3.「III.援助政策の立案及び実施 1.援助政策の立案及び実施体制 (1)一貫性のある援助政策の立案」

(原案)
「本大綱の下に…視野に入れつつ、中期政策や国別援助計画を作成し、これらに則ったODA政策の立案、実施を図る」
(提案)
「本大綱の下に…視野に入れつつ、関係者の意見を踏まえ、中期政策や国別援助計画を作成し、これらに則ったODA政策の立案、実施を図る」
(説明)
援助政策の策定から実施に至るまで、わが国ODAの重要な担い手であり、豊富な経験・知見を有する関係者の意見を踏まえ援助政策を立案することは、わが国ODAの効率的・効果的な実施において極めて有益である。

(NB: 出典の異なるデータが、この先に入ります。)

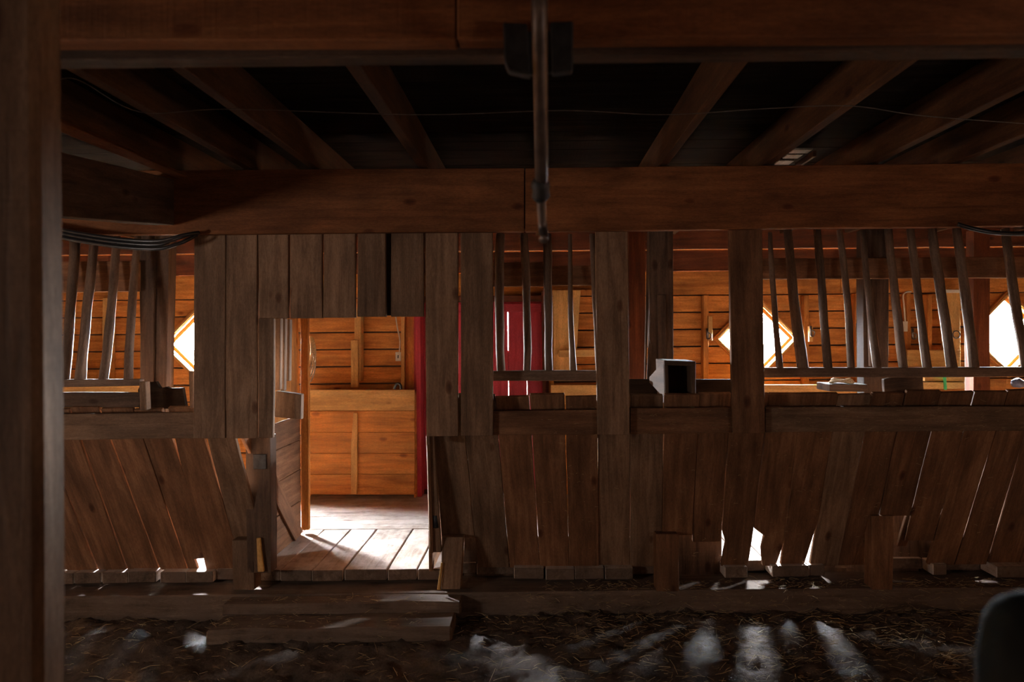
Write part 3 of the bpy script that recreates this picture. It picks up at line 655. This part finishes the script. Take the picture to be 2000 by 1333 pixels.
vb('plate', (772, 783), 688, (772, 783), 706, 6.63, 6.63, .012, WHITE, ob); vb('socket', (776.5, 778.5), 694, (776.5, 778.5), 700, 6.626, 6.626, .01, BLACK, ob, bevel=0)
ob = thing('outlet_box', W(1768, 648, 6.55), 'pale electric box behind the long right rack', 'outlet')
vb('box_body', (1762, 1773), 628, (1762, 1773), 648, 6.58, 6.58, .05, WHITE, ob)
tag(tube('white_cable', curve_pts([W(770, 600, 6.62), W(776, 640, 6.61), W(781, 665, 6.62), W(780, 688, 6.63)], 5), .006, WHITE, None, 6), 'white cable running down to the outlet in the doorway', 'cable')
tag(tube('white_cable', curve_pts([W(1768, 630, 6.58), W(1766, 600, 6.57), W(1764, 578, 6.57), W(1770, 571, 6.57), W(1780, 570, 6.57)], 5), .007, WHITE, None, 6), 'white cable looping up from the electric box behind the rack', 'cable')
def latch(px, py, lb):
    t = thing('latch', W(px, py + 12, 6.56), lb, 'latch')
    tube('bolt', [W(px, py - 8, 6.57), W(px + 1, py + 12, 6.57)], .012, METAL, t); tube('hook', curve_pts([W(px + 2, py, 6.56), W(px + 8, py + 4, 6.55), W(px + 6, py + 12, 6.56), W(px, py + 12, 6.56)], 4), .006, METAL, t, 6)
latch(1381, 650, 'iron latch on the stud left of the middle diamond window'); latch(1583, 645, 'iron latch on the stud right of the middle diamond window')
latch(1674, 640, 'iron latch on the stud left of the thick dark post'); latch(1782, 650, 'iron latch beside the electric box behind the rack'); 
tag(vb('latch_block', (1383, 1392), 618, (1383, 1392), 666, 6.57, 6.57, .05, PINE), 'light wooden block beside the latch left of the middle window', 'block')
tag(vb('latch_block', (1580, 1588), 638, (1580, 1588), 668, 6.57, 6.57, .05, PINE), 'light wooden block beside the latch right of the middle window', 'block')
rp = thing('rope_coil', W(606, 735, 5.28), 'coil of pale rope hanging on the left doorway post', 'rope')
for k in range(4):
    c = W(602 + k * .8, 690 + k * 4, 5.36); rx, rz = .022 + .009 * k, .115 + .022 * k
    tube('loop', [c + Vector((math.cos(a) * rx, math.sin(a) * .02, math.sin(a) * rz)) for a in [j * math.pi / 12 for j in range(24)]], .0055, ROPE, rp, 6, closed=True)
tag(tube('yellow_hook', curve_pts([W(770, 760, 6.36), W(775, 750, 6.35), W(782, 752, 6.35), W(783, 760, 6.36)], 4), .012, IRON, None, 7), 'small dark hook sitting on the bin top in the doorway', 'hook')
rp = thing('rope_coil', W(1645, 750, 4.4), 'coil of pale rope lying on the plank under the right rack rail', 'rope')
for k in range(4):
    c = W(1644, 746 - k * 1.5, 4.38 + .01 * k)
    tube('loop', [c + Vector((math.cos(a) * (.075 - .008 * k), math.sin(a) * .045, math.sin(a * 2 + k) * .006)) for a in [j * math.pi / 10 for j in range(20)]], .006, ROPE, rp, 6, closed=True)

# ------------------------------------------------------------------ pipe, hanger, wire, hoses
pp = thing('hanging_pipe', W(1055, -40, 1.24), 'rusty steel pipe hanging down from above in the middle', 'pipe')
tube('upper_pipe', [W(1053, -60, 1.22), W(1054, 60, 1.27), W(1056, 200, 1.36), W(1058, 362, 1.46)], [.0152, .0150, .0142, .0140], PIPE, pp, 16)
tube('coupling', [W(1055, 350, 1.46), W(1055, 356, 1.46), W(1056, 364, 1.465), W(1056, 374, 1.47), W(1056, 385, 1.475), W(1057, 392, 1.48)], [.014, .0195, .0215, .0185, .0205, .013], IRON, pp, 14, .05)
tube('lower_pipe', curve_pts([W(1057, 385, 1.48), W(1058, 415, 1.5), W(1060, 445, 1.515), W(1063, 462, 1.50), W(1061, 468, 1.49)], 3), .0105, PIPE, pp, 12)
hg = thing('beam_hanger', W(1050, 145, 1.4), 'dark metal hanger clasping the nearest beam behind the pipe', 'bracket')
def plate(pts, Y, th, nm): return poly(nm, [(W(x, y_, Y).x, W(x, y_, Y).z) for x, y_ in pts], Y, th, IRON, hg, bevel=.003)
plate(((982, 42), (1030, 45), (1036, 146), (1020, 143), (992, 136), (985, 120)), 1.355, .03, 'side_plate')
plate(((1074, 42), (1120, 40), (1119, 136), (1078, 141)), 1.355, .03, 'side_plate')
plate(((1028, 60), (1078, 60), (1078, 140), (1060, 146), (1034, 146)), 1.37, .015, 'back_plate')
tag(tube('wire', curve_pts([W(100, 168, 2.4), W(150, 155, 2.4), W(275, 219, 2.7), W(450, 213, 2.7), W(820, 224, 2.7), W(1100, 216, 2.7), W(1300, 224, 2.7), W(1500, 212, 2.7), W(1660, 207, 2.7), W(1800, 226, 2.7), W(2020, 243, 2.7)], 8), .002, METAL, None, 5),
    'thin wire strung sideways beneath the ceiling joists', 'wire')
for k, (dy, dx, lb) in enumerate(((0, 0, 'outer black hose drooping under the beam at the upper left'), (-8, -10, 'middle black hose drooping under the beam at the upper left'), (-15, 5, 'inner black hose drooping tight under the left beam'))):
    tag(tube('black_hose', curve_pts([W(60, 452 + dy, 3.78), W(150, 470 + dy, 3.76), W(240, 483 + dy, 3.74), W(310, 486 + dy, 3.74), W(352 + dx, 475 + dy, 3.76), W(384 + dx, 459 + dy * .3, 3.82)], 6), .011, BLACK, None, 8), lb, 'hose')
tag(tube('black_hose', curve_pts([W(1870, 438, 3.80), W(1900, 447, 3.78), W(1945, 455, 3.76), W(2010, 456, 3.76), W(2080, 445, 3.8)], 6), .013, BLACK, None, 8), 'black hose drooping under the beam at the upper right', 'hose')
vt = thing('loose_slats', W(1550, 318, 4.6), 'small pale slatted piece stuck between the ceiling joists', 'slats')
for k, (x0, x1, y_, YY) in enumerate(((1549, 1588, 293, 4.05), (1537, 1569, 303, 4.25), (1521, 1552, 315, 4.45))):
    slab('pale_slat', [W(x0, y_, YY), W(x0 - 9, y_ + 7, YY + .17)], [W(x1, y_, YY), W(x1 - 11, y_ + 7, YY + .17)], .012, PALE, vt, toward=(0, 0, 1))
slab('slat_rail', [W(1553, 318, 4.5), W(1588, 294, 4.04)], [W(1553, 330, 4.5), W(1588, 306, 4.04)], .02, JOIST, vt, toward=(1, 0, 0))

# ------------------------------------------------------------------ straw
def straw(name, spots, label):
    vs, fs = [], []
    for p, L_, r_ in spots:
        a = random.uniform(0, math.pi * 2) if random.random() < .5 else random.gauss(-.35, .5)
        d = Vector((math.cos(a), math.sin(a) * .8, random.uniform(-.25, .45))).normalized(); s = d.orthogonal().normalized(); u = d.cross(s)
        b0 = Vector((0, 0, random.uniform(-.12, .25))) * L_
        i = len(vs)
        for t in (0, .5, 1):
            c = p + d * L_ * t + b0 * 4 * t * (1 - t) * .5
            for j in range(3): an = j * 2.094; vs.append(c + (s * math.cos(an) + u * math.sin(an)) * r_)
        for k in range(2):
            for j in range(3): fs.append((i + k * 3 + j, i + k * 3 + (j + 1) % 3, i + k * 3 + 3 + (j + 1) % 3, i + k * 3 + 3 + j))
    me = bpy.data.meshes.new(name); me.from_pydata(vs, [], fs)
    return tag(link(name, me, Matrix(), STRAW, None), label, 'straw', kind='stuff')
sp = []
for _ in range(5200):
    x = random.uniform(-3, 3.2); y = 4.3 - abs(random.gauss(0, 1.0))
    if y < .6: continue
    dens = (.35 if x < 0 else 1.0) * (1 if y > 2.6 else .6)
    if random.random() > dens: continue
    sp.append((Vector((x, y, GROUND(x, y) + random.uniform(.004, .026))), random.choice((.02, .03, .04, .06, .09)), random.uniform(.0006, .0015)))
straw('straw_litter', sp, 'loose straw scattered over the dark dirt floor')
sp = []
for _ in range(900):
    x = random.uniform(-.2, 3.1) if random.random() < .8 else random.uniform(-2, -.7)
    y = random.uniform(4.34, 4.5); z = .10 + random.uniform(.001, .012)
    if x < 0: y = random.uniform(4.0, 4.3); z = .035 if y < 4.2 else .10
    if x > 0 and random.random() < .35: y = random.uniform(4.30, 4.34); z = random.uniform(-.03, .1)
    sp.append((Vector((x, y, z)), random.choice((.015, .03, .04, .06)), random.uniform(.0006, .0013)))
for _ in range(420):     # wisps caught in the joints of the planks
    x = random.uniform(0, 3.0); k = random.random()
    if k < .5: sp.append((Vector((x, 3.955, random.uniform(1.15, 1.33))), random.choice((.01, .02, .03)), .0007))
    else: t = random.random(); sp.append((Vector((x, 4.12 + .4 * t, 1.15 - .95 * t)), random.choice((.01, .02, .03)), .0007))
straw('straw_wisps', sp, 'straw wisps caught on the ground timber and manger planks')

# ------------------------------------------------------------------ groups of repeated things
GROUPS = {'manger': 'mangers along the partition', 'hay_rack': 'hay racks above the mangers', 'black_hose': 'hoses drooping under the beam',
          'latch': 'iron latches on the back wall', 'step': 'steps before the doorway', 'feed_bin': 'feed bins along the back wall',
          'ceiling_beam': 'overhead beams', 'rack_post': 'posts standing behind the racks', 'upright_plank': 'wide upright planks of the partition',
          'stacked_board': 'light boards stacked on the bin', 'manger_end_panel': 'side panels of the doorway', 'latch_block': 'blocks beside the latches',
          'white_cable': 'white cables on the back wall', 'leaning_stick': 'sticks leaning by the feed box'}
for o_ in COL.objects:
    g_ = GROUPS.get(o_.name.split('.')[0])
    if g_ and o_.parent is None and o_.get('category'): o_['group'] = g_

4.「III.援助政策の立案及び実施 1.援助政策の立案及び実施体制 (2)関係府省間の連携」

(原案)
「政府全体として一体性と一貫性のある政策を立案し、実施するため、対外経済協力関係閣僚会議の下で、…」
(提案)
「政府全体として一体性と一貫性のある政策を立案し、実施するため、当面、国内の関係者の知見も踏まえるなど対外経済協力関係閣僚会議の機能を充実させるとともに、同会議の下で、…」
(説明)
一体性と一貫性のある、効率的・効果的なODA政策の立案・実施のためには、わが国ODA政策全体の司令塔の確立が極めて重要であり、当面、既に設置されている対外経済協力関係閣僚会議の機能を充実させるとともに、同会議において、ODAの重要な担い手であり、豊富な経験・知見を有する関係者の意見を踏まえ援助政策を立案することが有益である。将来的には、日本経団連が「ODA戦略会議」として提唱した「内閣総理大臣を議長、関係閣僚や民間有識者をメンバーとする司令塔」としての機能を持つよう、同会議の抜本的な改革を行うべきである。

5.「III.援助政策の立案及び実施 1.援助政策の立案及び実施体制 (6)内外の援助関係者との連携」

(原案)
「国内のNGO、大学、地方公共団体、経済団体…関係者がODAに参加し…」
(提案)
「国内のNGO、大学、地方公共団体、経済団体…関係者が経済協力の重要な担い手としてODAに参加し…」
(説明)
わが国のODAが、量から質への転換を求められている中で、民間が果たすべき役割がますます重要となっている。例えば、民間の資金・イニシアティブによる貿易・投資は、持続的な経済成長を確保するための重要な要素であり、民間企業は、技術と経験をベースとした経済協力の担い手となりうる。また、ODAの現場で途上国のニーズを熟知し、住民のきめ細かいニーズにも通じた民間企業・NGOは、援助の重要な担い手となり得る。こうした経済協力における民間の果たす役割をODA大綱においても明記し、ODAへの幅広い参加を促すべきである。